An art that uses sexual imagery can talk of creation, pleasure, pain, violence, tension, arousal, attraction, loathing, guilt, desire, compulsion, control, restraint, fear, and love. It is a rich, rich stew.
Noah’s Ark
A number of years ago, I saw an exhibit of Noah’s Ark toys made by 19th Century artisans. The toys were die-cast pairs of gaily-painted animals, standing on rectangular bases, one each, male and female. The story of Noah, of course, is that of the triumph of the procreative urge in the wake of the cataclysmic destruction of nearly all that walked, swam and flew. These toy animals from more than a hundred years ago represented a cheerful and unquestioning sensibility of sexuality as solely in the service of reproduction. The toys were not sexualized in any way other than by the differences in size and colorization that we associate with many male and female animals, but their mission was perfectly clear: Mama and Papa Zebra, hell-bent on making as many little zebras as time and good health allowed.

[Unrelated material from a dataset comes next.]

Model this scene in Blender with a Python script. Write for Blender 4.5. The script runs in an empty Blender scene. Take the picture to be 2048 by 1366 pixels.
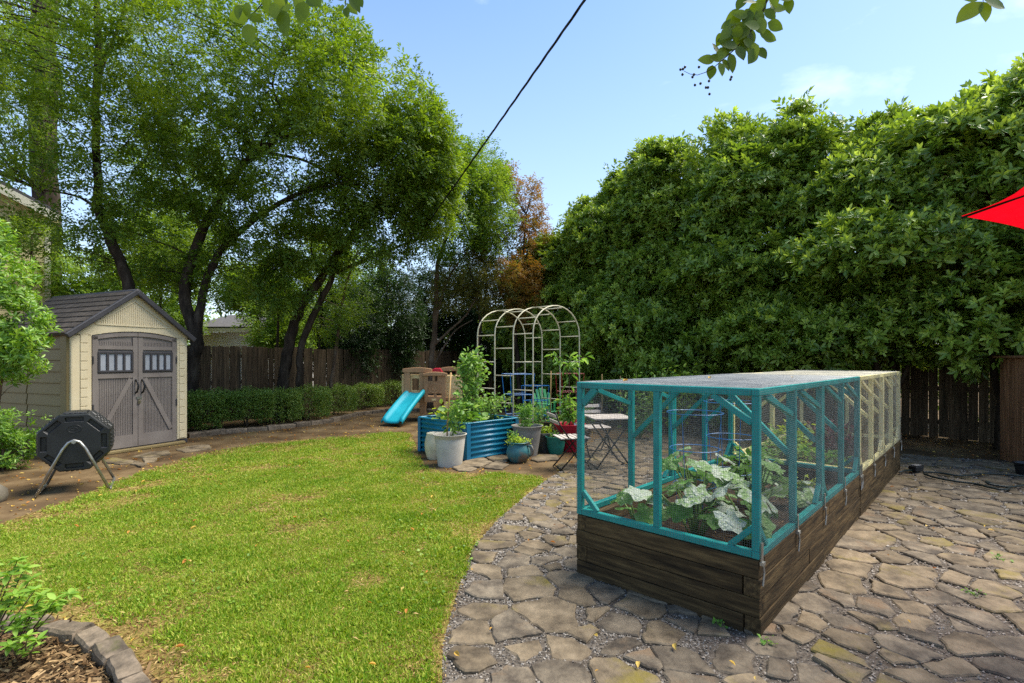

I could not help but compare this simplistic view of couples and their sexual relationships with the complex, if not absurdly convoluted, goings-on that characterize any real relationship. Few of us, anymore, feel the need to indulge in unbridled fecundity. Our sexuality seems more an arena, now, for playing out our needs and desires and our aversions and fears and, only occasionally, for the making of babies. I decided to make Noah’s Ark toys for our times.
A Baker’s Dozen
This is a series of thirteen small scale sketches of my family, friends, colleagues, casual acquaintances, and me. They deal, varyingly and in no particular order with: eating disorders, dependency, rage, poor judgment, aging, authority, habit, despair, inherited traits, defecating in public, taboos, privilege, fidelity, loneliness, bad hair, intimacy, pets, and ambivalent feelings.
The Middle School Science Teacher Makes a Decision He’ll Live to Regret
There is nothing as inexplicable in the human character as our propensity to look something square in the face, know that it is completely and totally wrong to do, and then go ahead and do it anyway.
A number of years ago, I read a series of articles in the paper about a school teacher. He was married and had young children. He was active in his church. He had been a teacher for over thirty years. Then, one day, he seduced a student. He was arrested, tried, and convicted. He is still in prison today, estranged from his family, and disgraced in the eyes of his neighbors.
What terrible compulsion could drive a person to risk the loss of all that is good in his life?
We all understand our actions affect other people, and we understand that our actions can have consequences. Knowing what is right and wrong is not the issue. Choosing to do the right thing, even when we are being pulled hard the other direction, is the crux.
We all do things wrong. Usually, they are small things, with small consequences. What do we do, though, when something we deeply desire is something we shouldn’t have, and the consequences for taking it are huge? Is weakness inevitable, or do we always have a choice?
Our underlying fear is that we, too, will give in to our desires - that we, too, facing the choice between compulsion and restraint, will trade a moment of gratification for a lifetime of despair and regret.
The Middle School Science Teacher Makes a Decision He’ll Live to Regret combines two different time settings: the moment of weakness and the eventual arrival of consequences. While nominally it depicts the act of fulfilling an overwhelming desire, the man is posed as what I imagine a guy who lost his job and is out on bail pending sentencing would look like as he watches his wife drive off with his kids for the last time. It shows a man who, in the very act of committing the crime, is staring ahead at a future of disgrace and ruin.
I believe that art can have the power to help us think about difficult, even troubling, things. Artwork about crime and its ramifications is one of those things. Art helps us to think about right and wrong, compulsion and restraint, and actions and consequences.